With some compilers, you may be able to parallelize evaluation of the RHS by enclosing the FORALL with the OpenMP "workshare" directive and compiling with whatever flags are necessary to enable OpenMP, like so:
!$omp parallel workshare
FORALL (i=,j=,...)
<assignment>
END FORALL
!$omp end parallel
gfortran -fopenmp blah.f90 -o blah
Note that a compliant OpenMP implementation (including at least older versions of gfortran) is not required to evaluate the RHS in parallel; it is acceptable for an implementation to evaluate the RHS as though it is enclosed in an OpenMP "single" directive. Note also that the "workshare" likely will not eliminate the temporary allocated by the RHS. This was the case with an old version of the IBM Fortran compiler on Mac OS X, for instance.

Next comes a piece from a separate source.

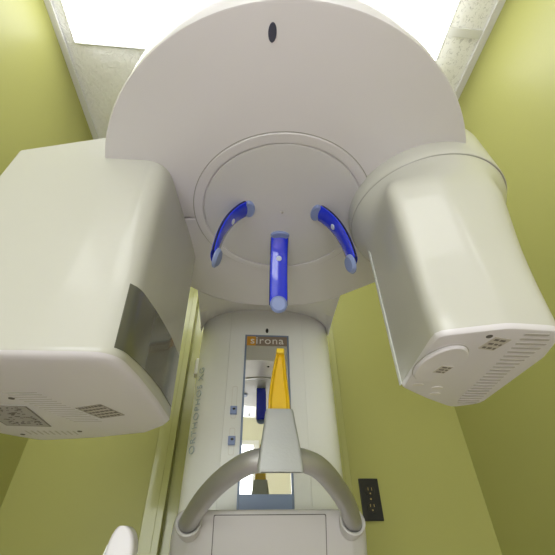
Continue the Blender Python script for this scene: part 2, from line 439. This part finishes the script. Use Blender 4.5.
add_loft(bm, [dring(-.0012, .2020), dring(0, .2040), dring(0, .209), [(x, y, .24) for x, y in dmix(.09)], [(x, y, .40) for x, y in dmix(.5)], [(x, y, dtop(x)-.003) for x, y in dett], top])
det = part('detector_head', bm, 'cream_p', mach, angle=40)
# smoked window on the inner face
def at_y(o, y):
    for a, b in zip(o[:-1], o[1:]):
        if a[0] > -.3 and a[1] <= y <= b[1] and b[1] > a[1]: return a[0]+(b[0]-a[0])*(y-a[1])/(b[1]-a[1])
def t_of(z): return 0 if z < .209 else (z-.209)/.031*.09 if z < .24 else .09+(z-.24)/.16*.41
YS = [.4285+(.697-.4285)*k/30 for k in range(31)]
def win_pt(i, z, off):
    o = dmix(t_of(z)); y = YS[i]; p = Vector((at_y(o, y), y)); q = Vector((at_y(o, y+.004), y+.004)); t = (q-p).normalized()
    return (p.x+t.y*off, p.y-t.x*off, z)
r = []
for i in range(31):
    u = i/30; zb = .212+.010*u+.010*sin(pi*u)*.3; zt = .317+.012*u+.004*sin(pi*u); zs = [zb, max(.24, zb+.01), .27, .295, zt]
    r.append([win_pt(i, z, .0014) for z in zs]+[win_pt(i, z, -.001) for z in reversed(zs)])
bm = bmesh.new(); add_loft(bm, r); part('smoked_window', bm, 'glass', det, angle=50)
# belly details
ZD = .1945
def flat(bm, pts, z0=ZD, t=.0012): add_loft(bm, [lift(pts, z0+.0005), lift(pts, z0-t)])
def quad(cx, cy, w, h, a=0):
    c, s = cos(a), sin(a); return [(cx+x*c-y*s, cy+x*s+y*c) for x, y in ((-w/2, -h/2), (w/2, -h/2), (w/2, h/2), (-w/2, h/2))]
bm = bmesh.new(); add_loft(bm, [dring(-.030, .1945), dring(-.014, .1950), dring(-.006, .1962), dring(-.0018, .1985), dring(0, .2015), dring(-.0012, .2022)]); part('bottom_cap', bm, 'white', det, angle=60)
def at_rot(cx, cy, a, u, v): return (cx+u*cos(a)-v*sin(a), cy+u*sin(a)+v*cos(a))
def sticker(name, cx, cy, w, h, a, par, z, m, rows, border=False):
    bm = bmesh.new(); add_loft(bm, [lift(quad(cx, cy, w, h, a), z+.0004), lift(quad(cx, cy, w, h, a), z-.0007)]); s_ = part(name, bm, m, par, smooth=False)
    bm = bmesh.new()
    for r_ in range(rows):
        y = -h/2+h*(r_+.5)/rows; x = -w/2+.003
        while x < w/2-.004:
            ww = random.uniform(.003, .008); xx = min(x+ww, w/2-.002)
            q = [at_rot(cx, cy, a, u, v) for u, v in ((x, y-h*.2/rows), (xx, y-h*.2/rows), (xx, y+h*.2/rows), (x, y+h*.2/rows))]
            add_loft(bm, [lift(q, z-.0006), lift(q, z-.0011)]); x += ww+.0025
    if border: add_loft(bm, [lift(quad(cx, cy, w, h, a), z-.0010), lift(quad(cx, cy, w-.003, h-.003, a), z-.0010)], False, False)
    part('label_print', bm, 'ink', s_, smooth=False)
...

If you use Intel Fortran Compiler, you can use a command line switch to turn on/increase the compliler's verbosity level for parallelization/vectorization. This way during compilation/linking you will be shown something like:
FORALL loop at line X in file Y has been vectorized
I admit that it has been a few of years since the last time I used it, so the compiler message might actually look very different, but that's the basic idea.
The best way is to measure the clock time of the calculation. Try it with and without parallel code. If the clock time decreases, then your parallel code is working. The Fortran intrinsic system_clock, called before and after the code block, will give you the clock time. The intrinsic cpu_time will give you the cpu time, which might go up when code in run multi-threaded due to overhead.
The lore is the FORALL is not as useful as was thought when introduced into the language -- that it is more of a initialization construct. Compilers are equally adept at optimizing regular loops.
Fortran compilers vary in their abilities to implement true parallel processing without it being explicitly specified, e.g., with OpenMP or MPI. What compiler are you using?
To get automatic multi-threading, I've used ifort. Manually, I've used OpenMP. With both of these, you can compile your program with and without the parallelization and measure the difference.